C.P.(Gen)Doc.1.Q.5.

Article 4, paragraph 3

Czechoslovakia proposes that after Article 4 a new article be inserted in the Treaty with Hungary which shall run as follows:

“Czechoslovakia is authorised to transfer a maximum number of 200,000 inhabitants of Magyar ethnic origin from its territory to that of Hungary and the latter is bound to receive these persons on its territory and to recognise them as its nationals.

“The conditions for the execution of the present Article shall be fixed by a bilateral agreement between Czechoslovakia and Hungary which these two States will conclude between themselves within six months from the coming into force of the present Treaty. As regards respect for the rights of person and property this agreement will establish conditions corresponding to those laid down for this purpose in the agreement concluded on February 27th, 1946, between Czechoslovakia and Hungary on the exchange of populations. The non-conclusion [Page 728] of this agreement shall not prejudice the execution of the present Article.”

Argument.

Minority questions in Central Europe have long been the cause of disputes between nations and States and have been exploited to excite conflicts.

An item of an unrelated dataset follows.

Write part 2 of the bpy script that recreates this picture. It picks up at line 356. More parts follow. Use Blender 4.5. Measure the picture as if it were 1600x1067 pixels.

Czechoslovakia has granted to Hungarian minority not only all civic, but also minority rights in far greater measure than she was bound to. In spite of this the Hungarian minority played an important part in the dismemberment of Czechoslovakia.

By the agreement with Hungary on the exchange of populations and by restoring their citizenship to inhabitants of Slovak origin, even when entered in the census returns as Hungarians, Czechoslovakia has reduced the number of real Hungarians to about 200,000. When these 200,000 Hungarians leave for Hungary, Czechoslovakia guarantees them the right to take all their property with them, or else full compensation for the property which they leave behind them in Czechoslovakia; this is in accordance with the principles to which the Hungarian Government has agreed in the Treaty on the exchange of population.

Czechoslovakia has made it possible to find a final and democratic solution to this difficult problem which would otherwise gravely endanger internal development in Czechoslovakia and furnish a pretext for the maintenace of revisionism in Hungary, thereby giving continual cause for strained relations between Hungary and Czechoslovakia and thus causing constant unrest in Central Europe.